I am in the process of launching a startup and was wondering if I could get some peoples opinions on this. My platform is going to be a collaboration-type site (similar to Wikipedia). How did they originally acquire content from their volunteers? Did they write a bunch of articles themselves and then build a base of users to help them? Or did they pull content from somewhere and adapt it.
The other alternative would possibly be to pull content from Wikipedia to start and then adapt from the site. Is there a best way of going about this?
Thanks so much
Seeding the site with your own content will set the theme, format, tone
and minimum standard for the subsequent
user generated content.
If it's good content, it will also attract
attention and traffic which may
'convert' to contributing users.
With this in place, you'll then need to come up with a system and an environment that really motivates people to share and contribute. I've studied this long and hard, and I can tell you that this is an incredibly hard thing to pull off.

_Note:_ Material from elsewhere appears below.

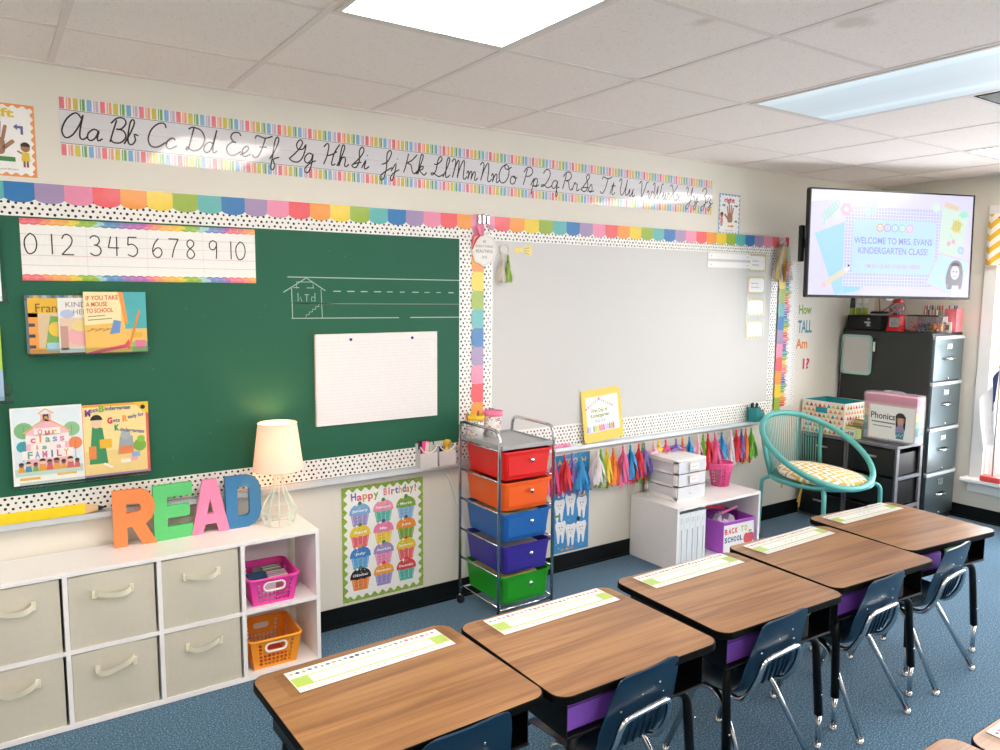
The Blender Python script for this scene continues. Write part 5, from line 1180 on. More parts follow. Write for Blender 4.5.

This presentation by Kevin Rose has some great content.
Note that "pulling content" is also called "plagurising." At the very least you need to check on the type of creative commons licensing and make sure that's even legal.
Even if it is legal, I wonder what value you're adding by just pulling. I understand the idea of "seeding," but if copying Wikipedia is sufficient then I don't understand your value. If you meant use some info from Wikipedia as a basis and inspiration, then of course that's a good idea.
To get people involved: Can you define what "people" that would be? Can you define a subset of your potential audience who are especially into this and would be self-motivated to participate? Then write up some guest posts about what you're doing and see if you can get onto relevant blogs where those people hang out.
If your story really is compelling, everyone should want to hear about this and participate. If not, you'll have trouble making this work.